Tuesday, May 4, 2010

Bag ladies: Hideous monsters or dazzling beauties? Next, on Mr. Sinister!

I love women. All women. Well, maybe not fat, ugly or annoying women. And especially no combination of the three. But I still love the ladies. Only, I'm perplexed by them.

I mean, all men concede we'll never understand women, but there are just some things you ladies do that are just more baffling than others. Take for instance your daily routines. Now, I'm not here to comment on what you do in the bathroom or why we are always left waiting for countless hours just to walk across the street to the diner. The one issue recently I've been trying to come to grips with is your everyday traveling accoutrements.

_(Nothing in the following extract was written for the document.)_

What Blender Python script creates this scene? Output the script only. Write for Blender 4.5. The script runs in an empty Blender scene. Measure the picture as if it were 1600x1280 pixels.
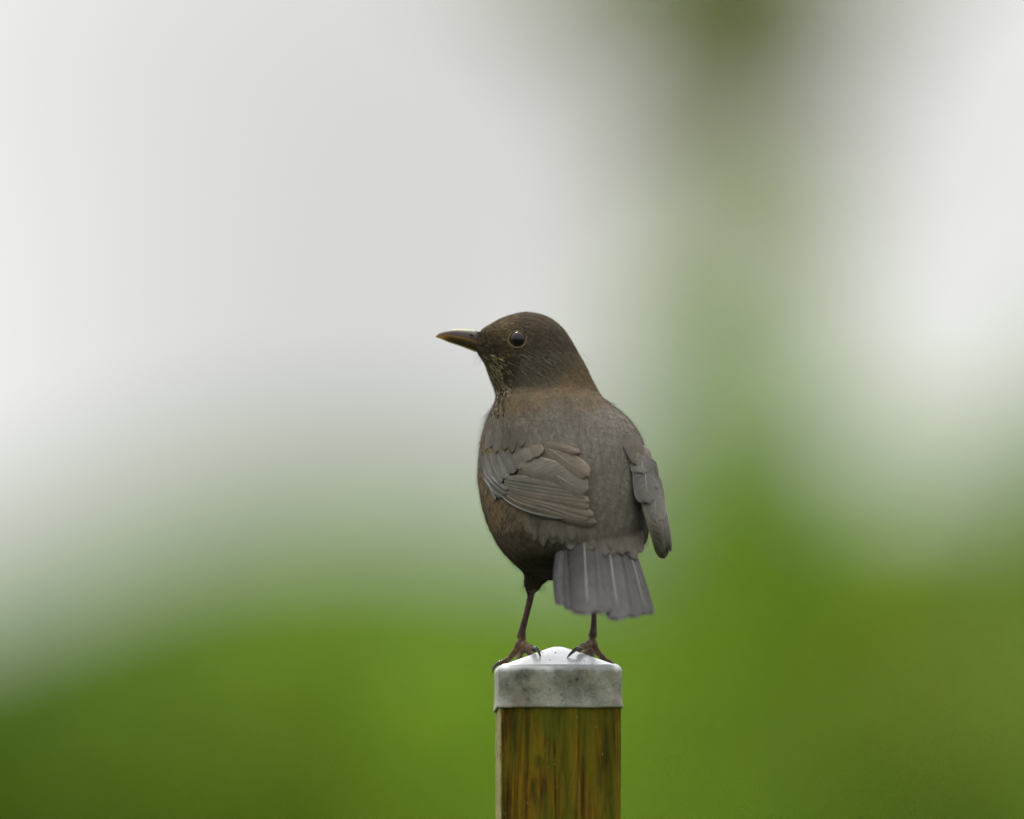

Lately, navigating a sidewalk, street corner and, especially, subway is like a running back's gauntlet drill. How can I move without getting hit by various objects? Ever notice what a woman has with her while heading to work? In my observation the women of New York City will carry a purse or pocketbook (whatever you women are calling those things these days!). Pretty normal, right? Ok, I get that one. Then there may be a gym bag of some sort, or one of those canvas ecofriendly bags from Origins or some shit. I get that, too. You ladies wanna look good and we appreciate it. But then there's always that 'extra' bag; that one teeny little Bloomingdale's bag that you have in your hand. What's that for?! What the heck do you have in there that wouldn't fit into your other two bags? I'm bewildered.

It's not that I really even need to know how much crap you girls are carrying. Frankly, why the hell would I care? But why the heck do you INSIST on keeping all those things on your shoulders and in your hands on a crowded subway. Surely one of those bags can hang out down by your feet for a few minutes instead of squishing me even more into the corner! Surely, I don't need to be hit in the elbow time and again by those enormous, ugly "CD" letters that hang off your expensive and tacky bag! Your 120-pound ass (hopefully) is taking up precious square footage real estate around town like a chick whose Friday nights consist of making Duncan Hines brownies and watching Gilmore Girls reruns.

Like I said, I love you ladies, you're all interesting and beautiful creatures. Just put the fucking bag down. You ain't Pretty Woman on Rodeo either!